With deadline looming, group nears final report
By mara gordon
February 1, 2005


Under intense pressure from University President Amy Gutmann's February deadline, the Ad Hoc Committee on Safety in a Diverse Environment met for a third time yesterday to discuss recommendations for the Department of Public Safety.
Committee Chairman Peter Conn, the Interim Provost, said that the group was moving forward with a report for DPS and other campus organizations that deal with racial profiling and police misconduct.


"Some [recommendations] will be programmatic; some will have to do with strategies of communication," Conn said.

The committee, formed last December after the Penn Police's mistaken apprehension of College sophomore Warith Deen Madyun on Nov. 21, is charged with improving the relationship between the DPS and minority community members.

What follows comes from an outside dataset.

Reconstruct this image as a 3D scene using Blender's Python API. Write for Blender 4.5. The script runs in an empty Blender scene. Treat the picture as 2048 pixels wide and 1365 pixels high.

Committee member Karlene Burrell-McRae -- the director of Makuu, the black cultural center on campus -- said she thought that measuring the extent of police misconduct on campus should be one of the committee's priorities.

"We need to come up with a system of being able to really collect important data about these types of instances that are occurring on campus," Burrell-McRae said.

She added that she hoped to see an educational campaign that would allow community members to file complaints against the Penn Police.

Conn said the committee would determine its proposals by reviewing the minutes of its previous meetings.

"We worked through every single one of [the recommendations made during the previous meetings], giving everybody time to talk about the strengths and weaknesses," Conn said.

Conn was reluctant to give any more specifics about the report, however.

"To go into the details would be a little premature," he said.

Gutmann said in mid-January that she wanted the committee to issue its report within a month.

Conn said he expected to meet Gutmann's deadline.

"I myself am known to be an impatient person," Conn said. "I respect impatience on important matters."

Committee member Sean Vereen, associate director of the Greenfield Intercultural Center, said that the committee's work is important because incidents of police misconduct occur with some regularity.

"It seems like there's an incident like this every so often that continues bringing us back to the table," Vereen said, but "if they want recommendations that are going to be of significance, then they're not going to be made in a couple of weeks' time."

Vereen added that he hoped the committee's effects would be long-term.

"I am interested in a discussion that doesn't hit the typical talking points," he said. "I'm hoping for a sustained dialogue and action around these issues beyond when recommendations come out and the committee disappears."

Though the dialogue began following the Madyun incident, a police investigation found that the officers involved acted within department policies.